Part b The magnetic force due to the current-carrying wire is \(8.3 \times 10^{-2} \mathrm{~N}\).
The magnetic force due to a current-carrying wire is directly proportional to the current flowing through the wire and magnetic field.
(c) According to the right-hand role, the palm will point in the direction of the current. The palm faces to the magnetic field, the thumb kept perpendicular to the current, and the magnetic field provides the direction of force. The palm points towards the down of North, the direction of thumb is due west and the direction of force is due west.

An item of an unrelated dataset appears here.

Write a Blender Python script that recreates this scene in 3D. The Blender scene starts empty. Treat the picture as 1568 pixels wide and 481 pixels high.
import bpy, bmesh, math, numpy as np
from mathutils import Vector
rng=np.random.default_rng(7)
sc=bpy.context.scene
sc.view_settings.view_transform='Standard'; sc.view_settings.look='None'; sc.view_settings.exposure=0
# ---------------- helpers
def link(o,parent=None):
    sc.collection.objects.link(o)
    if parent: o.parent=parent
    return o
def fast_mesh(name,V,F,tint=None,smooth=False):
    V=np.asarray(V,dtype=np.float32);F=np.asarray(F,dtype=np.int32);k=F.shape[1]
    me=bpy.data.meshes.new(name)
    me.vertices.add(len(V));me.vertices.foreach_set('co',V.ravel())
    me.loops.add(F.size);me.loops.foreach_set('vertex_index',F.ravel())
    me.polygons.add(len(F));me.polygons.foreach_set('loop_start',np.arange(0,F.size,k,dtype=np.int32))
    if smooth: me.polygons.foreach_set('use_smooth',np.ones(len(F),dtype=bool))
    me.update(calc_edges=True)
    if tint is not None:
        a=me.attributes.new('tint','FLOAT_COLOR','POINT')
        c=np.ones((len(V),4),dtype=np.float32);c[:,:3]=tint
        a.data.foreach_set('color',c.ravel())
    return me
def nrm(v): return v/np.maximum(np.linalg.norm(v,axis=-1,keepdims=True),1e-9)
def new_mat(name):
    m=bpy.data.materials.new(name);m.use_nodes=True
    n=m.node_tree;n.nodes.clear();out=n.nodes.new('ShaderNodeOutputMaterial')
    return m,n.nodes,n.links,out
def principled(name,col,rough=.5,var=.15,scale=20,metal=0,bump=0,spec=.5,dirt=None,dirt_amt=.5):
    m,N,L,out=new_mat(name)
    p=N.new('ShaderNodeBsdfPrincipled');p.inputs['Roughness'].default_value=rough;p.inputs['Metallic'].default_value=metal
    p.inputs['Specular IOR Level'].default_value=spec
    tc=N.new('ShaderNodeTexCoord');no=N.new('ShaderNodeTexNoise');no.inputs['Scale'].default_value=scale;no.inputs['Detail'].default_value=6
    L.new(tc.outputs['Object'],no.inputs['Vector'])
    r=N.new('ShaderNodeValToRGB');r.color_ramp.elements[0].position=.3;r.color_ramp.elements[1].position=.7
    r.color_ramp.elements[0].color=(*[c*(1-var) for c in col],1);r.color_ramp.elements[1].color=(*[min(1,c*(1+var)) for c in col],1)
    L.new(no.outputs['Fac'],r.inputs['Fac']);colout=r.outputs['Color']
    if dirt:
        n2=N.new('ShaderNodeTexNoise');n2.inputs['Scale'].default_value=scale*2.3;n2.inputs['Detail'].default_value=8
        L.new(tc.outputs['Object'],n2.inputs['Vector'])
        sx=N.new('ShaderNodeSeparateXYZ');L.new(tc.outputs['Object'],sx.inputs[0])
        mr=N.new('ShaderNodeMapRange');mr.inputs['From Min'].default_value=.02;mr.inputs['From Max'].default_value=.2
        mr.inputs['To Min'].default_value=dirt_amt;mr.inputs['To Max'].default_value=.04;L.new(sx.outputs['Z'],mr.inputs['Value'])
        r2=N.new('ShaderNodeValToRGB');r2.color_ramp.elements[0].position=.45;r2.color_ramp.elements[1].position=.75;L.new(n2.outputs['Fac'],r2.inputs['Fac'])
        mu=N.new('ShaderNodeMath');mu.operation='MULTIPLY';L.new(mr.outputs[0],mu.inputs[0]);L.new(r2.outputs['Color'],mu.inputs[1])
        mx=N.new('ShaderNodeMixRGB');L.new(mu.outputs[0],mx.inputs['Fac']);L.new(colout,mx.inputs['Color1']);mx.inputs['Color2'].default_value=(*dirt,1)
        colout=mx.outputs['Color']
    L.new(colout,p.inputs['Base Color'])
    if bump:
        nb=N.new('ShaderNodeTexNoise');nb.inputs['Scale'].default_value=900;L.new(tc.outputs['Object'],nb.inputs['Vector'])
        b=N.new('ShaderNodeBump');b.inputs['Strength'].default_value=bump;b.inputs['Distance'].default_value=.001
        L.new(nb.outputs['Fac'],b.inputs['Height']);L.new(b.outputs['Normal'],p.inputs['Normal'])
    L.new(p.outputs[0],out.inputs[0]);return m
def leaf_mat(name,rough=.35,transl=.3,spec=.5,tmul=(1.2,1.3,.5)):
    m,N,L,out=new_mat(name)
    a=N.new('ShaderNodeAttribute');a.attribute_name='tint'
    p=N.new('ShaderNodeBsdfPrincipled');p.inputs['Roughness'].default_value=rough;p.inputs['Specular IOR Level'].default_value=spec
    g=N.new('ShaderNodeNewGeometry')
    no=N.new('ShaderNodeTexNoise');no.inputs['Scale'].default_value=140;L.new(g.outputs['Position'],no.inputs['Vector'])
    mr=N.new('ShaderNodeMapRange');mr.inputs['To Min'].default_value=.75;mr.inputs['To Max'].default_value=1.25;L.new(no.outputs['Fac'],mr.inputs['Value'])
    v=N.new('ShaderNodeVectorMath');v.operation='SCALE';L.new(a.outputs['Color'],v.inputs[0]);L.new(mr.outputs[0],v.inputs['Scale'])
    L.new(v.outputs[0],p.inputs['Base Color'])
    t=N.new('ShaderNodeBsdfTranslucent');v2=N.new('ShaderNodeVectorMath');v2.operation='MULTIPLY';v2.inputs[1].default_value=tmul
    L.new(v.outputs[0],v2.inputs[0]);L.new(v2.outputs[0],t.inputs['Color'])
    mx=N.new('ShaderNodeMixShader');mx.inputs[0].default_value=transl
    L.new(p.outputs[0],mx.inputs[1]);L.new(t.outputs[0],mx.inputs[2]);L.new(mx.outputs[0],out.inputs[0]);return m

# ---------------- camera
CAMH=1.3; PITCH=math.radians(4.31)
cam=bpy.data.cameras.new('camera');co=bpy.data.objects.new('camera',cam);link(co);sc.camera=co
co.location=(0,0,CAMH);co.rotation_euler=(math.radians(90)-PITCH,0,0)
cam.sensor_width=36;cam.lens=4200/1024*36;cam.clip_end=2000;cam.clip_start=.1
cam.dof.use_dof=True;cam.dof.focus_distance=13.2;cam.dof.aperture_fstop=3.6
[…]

Part c The direction of force is due west.
The direction of the force is perpendicular to the direction of current and magnetic field.
(d) The Lorentz magnetic force due to the current carrying wire is, \(F=I L B \sin \theta\)
Substitute \(0.50 \mathrm{~A}\) for \(I, 0.30 \mathrm{~m}\) for \(L, 0.55 \mathrm{~T}\) for \(B\) and \(90^{\circ}\) for \(\theta .\) The force is,
$$ \begin{array}{c} F=(0.50 \mathrm{~A})(0.30 \mathrm{~m})(0.55 \mathrm{~T})\left(\sin \left(0^{\circ}\right)\right) \\ =0 \mathrm{~N} \end{array} $$
The magnetic force due to the current carrying wire is \(8.3 \times 10^{-2} \mathrm{~N}\).
Part d The magnetic force due to the current carrying wire is \(8.3 \times 10^{-2} \mathrm{~N}\).
The magnetic force due to current carrying wire is zero when the current and magnetic field are parallel and in same direction to each other.